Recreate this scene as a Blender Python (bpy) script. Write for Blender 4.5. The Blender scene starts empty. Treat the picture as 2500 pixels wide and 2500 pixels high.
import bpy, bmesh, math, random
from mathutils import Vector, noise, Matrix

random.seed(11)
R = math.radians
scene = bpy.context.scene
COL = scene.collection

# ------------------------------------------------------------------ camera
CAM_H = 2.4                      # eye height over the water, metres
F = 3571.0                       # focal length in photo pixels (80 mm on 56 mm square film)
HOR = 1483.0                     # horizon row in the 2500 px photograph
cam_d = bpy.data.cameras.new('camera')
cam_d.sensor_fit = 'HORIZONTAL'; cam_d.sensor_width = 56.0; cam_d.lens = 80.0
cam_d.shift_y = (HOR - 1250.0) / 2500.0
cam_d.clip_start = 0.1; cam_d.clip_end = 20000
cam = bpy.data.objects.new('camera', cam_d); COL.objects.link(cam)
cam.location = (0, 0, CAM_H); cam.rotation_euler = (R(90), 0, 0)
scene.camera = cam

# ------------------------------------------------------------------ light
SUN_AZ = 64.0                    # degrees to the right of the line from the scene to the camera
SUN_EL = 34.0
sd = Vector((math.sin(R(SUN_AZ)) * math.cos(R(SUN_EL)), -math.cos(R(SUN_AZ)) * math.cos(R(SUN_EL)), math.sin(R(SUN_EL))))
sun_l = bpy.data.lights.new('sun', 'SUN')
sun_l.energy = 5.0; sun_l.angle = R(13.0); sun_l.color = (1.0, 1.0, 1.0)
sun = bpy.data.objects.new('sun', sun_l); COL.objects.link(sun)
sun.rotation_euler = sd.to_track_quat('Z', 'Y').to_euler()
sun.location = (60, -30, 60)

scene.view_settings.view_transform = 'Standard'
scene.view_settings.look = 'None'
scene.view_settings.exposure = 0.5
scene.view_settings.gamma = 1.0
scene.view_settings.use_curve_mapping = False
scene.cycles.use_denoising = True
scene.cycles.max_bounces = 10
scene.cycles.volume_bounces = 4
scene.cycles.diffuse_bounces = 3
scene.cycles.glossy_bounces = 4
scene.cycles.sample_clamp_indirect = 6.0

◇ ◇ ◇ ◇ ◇

__What is asked__. Everything from the first line above up to and including the line that contains "sun.location = (60, -30, 60)" should be printed exactly; please print only that.

__Result__.
Recreate this scene as a Blender Python (bpy) script. Write for Blender 4.5. The Blender scene starts empty. Treat the picture as 2500 pixels wide and 2500 pixels high.
import bpy, bmesh, math, random
from mathutils import Vector, noise, Matrix

random.seed(11)
R = math.radians
scene = bpy.context.scene
COL = scene.collection

# ------------------------------------------------------------------ camera
CAM_H = 2.4                      # eye height over the water, metres
F = 3571.0                       # focal length in photo pixels (80 mm on 56 mm square film)
HOR = 1483.0                     # horizon row in the 2500 px photograph
cam_d = bpy.data.cameras.new('camera')
cam_d.sensor_fit = 'HORIZONTAL'; cam_d.sensor_width = 56.0; cam_d.lens = 80.0
cam_d.shift_y = (HOR - 1250.0) / 2500.0
cam_d.clip_start = 0.1; cam_d.clip_end = 20000
cam = bpy.data.objects.new('camera', cam_d); COL.objects.link(cam)
cam.location = (0, 0, CAM_H); cam.rotation_euler = (R(90), 0, 0)
scene.camera = cam

# ------------------------------------------------------------------ light
SUN_AZ = 64.0                    # degrees to the right of the line from the scene to the camera
SUN_EL = 34.0
sd = Vector((math.sin(R(SUN_AZ)) * math.cos(R(SUN_EL)), -math.cos(R(SUN_AZ)) * math.cos(R(SUN_EL)), math.sin(R(SUN_EL))))
sun_l = bpy.data.lights.new('sun', 'SUN')
sun_l.energy = 5.0; sun_l.angle = R(13.0); sun_l.color = (1.0, 1.0, 1.0)
sun = bpy.data.objects.new('sun', sun_l); COL.objects.link(sun)
sun.rotation_euler = sd.to_track_quat('Z', 'Y').to_euler()
sun.location = (60, -30, 60)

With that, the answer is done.